How To Back Up Your Emails


Why do I need to back up my emails?

Before DIGITALON takes over your email hosting you need to back up your emails on your computer so that you keep them after the switch to our email hosting. We do not migrate existing emails to the new server.

You should also consider backing up your emails regularly to avoid data loss in case something goes wrong.

Below you can find instructions on how to back up your emails for the most common email clients.

In Outlook

  • Click File, choose Open & Export and click on the Import/Export button.
  • On a new window choose Export to a file option and hit the Next button.
  • Then, choose the Outlook Data File (.pst) as the export format. Click Next again.
  • Now select your email account from the list and again, click the Next button.
  • Finally, choose the destination folder and hit the Finish button. Outlook will prompt you to create an additional password for the backup, but you can skip it by clicking Cancel if you prefer.

As you can see, using Outlook to back up your emails takes only a few clicks.

In Thunderbird

Backing up emails using Thunderbird can be tricky since this email client does not have an in-built email export feature. However, there is a workaround:

  • Create a new folder on your computer (you can name it whatever you want).
  • Access the email folder you want to back up in Thunderbird.
  • Use CTRL + A (CMD + A for macOS) and select all messages within the folder.
  • Right-click on the email messages and choose the Save As option. Locate the folder you’ve made earlier as the save destination.

That’s it!
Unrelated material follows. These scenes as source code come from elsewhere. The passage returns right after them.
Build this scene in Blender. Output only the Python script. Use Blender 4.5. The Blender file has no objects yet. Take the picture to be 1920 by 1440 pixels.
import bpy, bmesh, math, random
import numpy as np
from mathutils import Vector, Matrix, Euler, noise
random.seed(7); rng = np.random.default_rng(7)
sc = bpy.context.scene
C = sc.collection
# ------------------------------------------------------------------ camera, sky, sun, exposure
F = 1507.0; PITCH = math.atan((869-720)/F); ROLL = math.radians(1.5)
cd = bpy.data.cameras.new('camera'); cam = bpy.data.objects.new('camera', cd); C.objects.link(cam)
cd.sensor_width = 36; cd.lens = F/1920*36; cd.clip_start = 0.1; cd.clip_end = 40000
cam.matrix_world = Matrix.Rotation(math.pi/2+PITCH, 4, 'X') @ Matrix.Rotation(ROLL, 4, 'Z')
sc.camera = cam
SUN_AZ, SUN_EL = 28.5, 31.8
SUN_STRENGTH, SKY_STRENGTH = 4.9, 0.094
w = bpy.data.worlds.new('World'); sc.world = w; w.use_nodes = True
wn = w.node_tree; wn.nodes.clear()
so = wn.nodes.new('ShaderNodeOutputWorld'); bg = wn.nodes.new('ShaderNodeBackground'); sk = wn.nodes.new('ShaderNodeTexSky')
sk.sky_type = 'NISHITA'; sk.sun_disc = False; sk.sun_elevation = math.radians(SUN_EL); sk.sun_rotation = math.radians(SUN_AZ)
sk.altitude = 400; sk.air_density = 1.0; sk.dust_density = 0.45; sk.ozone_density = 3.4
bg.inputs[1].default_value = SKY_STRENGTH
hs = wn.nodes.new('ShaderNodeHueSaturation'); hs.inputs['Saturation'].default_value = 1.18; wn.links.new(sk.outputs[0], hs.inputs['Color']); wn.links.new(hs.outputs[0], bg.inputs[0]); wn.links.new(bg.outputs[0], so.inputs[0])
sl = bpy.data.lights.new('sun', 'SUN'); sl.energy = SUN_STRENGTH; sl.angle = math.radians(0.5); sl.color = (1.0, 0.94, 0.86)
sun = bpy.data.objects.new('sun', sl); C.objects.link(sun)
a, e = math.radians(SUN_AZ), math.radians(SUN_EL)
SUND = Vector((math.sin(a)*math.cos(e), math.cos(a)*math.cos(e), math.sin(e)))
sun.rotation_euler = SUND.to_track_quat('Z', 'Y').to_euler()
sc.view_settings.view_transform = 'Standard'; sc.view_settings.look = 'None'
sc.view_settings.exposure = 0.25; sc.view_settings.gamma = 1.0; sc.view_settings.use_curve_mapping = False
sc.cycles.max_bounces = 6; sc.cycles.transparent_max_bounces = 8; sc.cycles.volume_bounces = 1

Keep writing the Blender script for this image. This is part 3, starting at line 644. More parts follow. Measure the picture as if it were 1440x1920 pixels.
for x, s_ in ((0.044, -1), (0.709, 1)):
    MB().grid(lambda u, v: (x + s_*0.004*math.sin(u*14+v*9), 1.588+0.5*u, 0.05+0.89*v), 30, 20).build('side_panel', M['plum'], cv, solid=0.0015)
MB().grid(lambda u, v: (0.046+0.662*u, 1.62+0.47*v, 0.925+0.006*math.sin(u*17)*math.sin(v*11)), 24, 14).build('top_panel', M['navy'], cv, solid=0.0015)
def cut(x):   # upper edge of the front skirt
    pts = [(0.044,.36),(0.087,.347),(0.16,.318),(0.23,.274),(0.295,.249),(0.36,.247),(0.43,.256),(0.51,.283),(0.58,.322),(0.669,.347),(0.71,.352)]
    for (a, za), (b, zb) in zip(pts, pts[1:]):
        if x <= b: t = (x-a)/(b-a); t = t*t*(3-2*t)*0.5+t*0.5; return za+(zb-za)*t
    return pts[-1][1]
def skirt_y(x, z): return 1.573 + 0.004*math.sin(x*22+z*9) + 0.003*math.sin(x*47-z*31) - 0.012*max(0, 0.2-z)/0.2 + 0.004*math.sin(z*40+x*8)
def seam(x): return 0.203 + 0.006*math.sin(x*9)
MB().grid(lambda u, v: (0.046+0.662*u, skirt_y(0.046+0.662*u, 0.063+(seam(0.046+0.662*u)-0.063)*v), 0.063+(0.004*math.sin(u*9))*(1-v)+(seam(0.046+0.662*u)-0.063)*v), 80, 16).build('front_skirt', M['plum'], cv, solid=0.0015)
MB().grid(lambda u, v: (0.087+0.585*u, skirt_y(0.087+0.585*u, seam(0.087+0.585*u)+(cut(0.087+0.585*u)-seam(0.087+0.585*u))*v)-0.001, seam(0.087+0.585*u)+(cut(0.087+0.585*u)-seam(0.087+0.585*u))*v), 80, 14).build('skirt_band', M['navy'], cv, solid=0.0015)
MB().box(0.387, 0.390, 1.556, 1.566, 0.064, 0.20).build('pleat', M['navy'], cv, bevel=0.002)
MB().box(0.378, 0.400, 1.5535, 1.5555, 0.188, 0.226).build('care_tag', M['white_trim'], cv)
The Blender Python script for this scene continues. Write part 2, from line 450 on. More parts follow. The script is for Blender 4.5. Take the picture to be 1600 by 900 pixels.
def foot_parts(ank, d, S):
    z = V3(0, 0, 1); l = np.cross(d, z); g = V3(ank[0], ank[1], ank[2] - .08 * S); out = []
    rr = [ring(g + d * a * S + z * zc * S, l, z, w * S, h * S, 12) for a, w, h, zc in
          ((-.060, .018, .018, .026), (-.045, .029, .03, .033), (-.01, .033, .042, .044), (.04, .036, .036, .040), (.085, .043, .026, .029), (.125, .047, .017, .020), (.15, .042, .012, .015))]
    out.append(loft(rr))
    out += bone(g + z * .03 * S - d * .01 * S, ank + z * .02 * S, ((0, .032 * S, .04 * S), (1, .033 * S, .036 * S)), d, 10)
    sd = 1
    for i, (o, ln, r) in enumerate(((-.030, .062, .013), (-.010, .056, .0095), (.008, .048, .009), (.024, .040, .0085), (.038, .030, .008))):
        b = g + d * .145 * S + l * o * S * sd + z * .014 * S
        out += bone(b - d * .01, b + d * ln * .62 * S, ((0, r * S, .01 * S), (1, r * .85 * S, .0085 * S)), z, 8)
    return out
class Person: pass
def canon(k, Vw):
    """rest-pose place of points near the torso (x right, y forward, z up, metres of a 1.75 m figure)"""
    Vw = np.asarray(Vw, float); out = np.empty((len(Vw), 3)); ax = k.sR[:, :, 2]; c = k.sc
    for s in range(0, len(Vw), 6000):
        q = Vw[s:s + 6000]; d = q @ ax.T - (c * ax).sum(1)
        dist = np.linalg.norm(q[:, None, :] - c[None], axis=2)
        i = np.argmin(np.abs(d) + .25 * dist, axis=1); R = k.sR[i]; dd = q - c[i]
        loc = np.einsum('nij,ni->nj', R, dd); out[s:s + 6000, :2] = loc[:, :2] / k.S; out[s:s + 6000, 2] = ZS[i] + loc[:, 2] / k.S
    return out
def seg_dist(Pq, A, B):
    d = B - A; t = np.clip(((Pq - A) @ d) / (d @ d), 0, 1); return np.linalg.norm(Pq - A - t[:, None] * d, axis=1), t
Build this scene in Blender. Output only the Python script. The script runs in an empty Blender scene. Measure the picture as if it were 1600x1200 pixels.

Thunderbird will export all the selected email messages in .eml format

In Mac Mail

macOS users can back up emails using Apple Mail client.

  • Right-click the email folder you want to backup and choose Export Mailbox.
  • Select your destination folder and press the Choose button. Mail will export your emails in the form of .mbox archive.

That’s it, you have successfully backed up your email using Apple Mail. Since the .mbox format is broadly supported by all major email clients, you shouldn’t have any trouble migrating to a different one.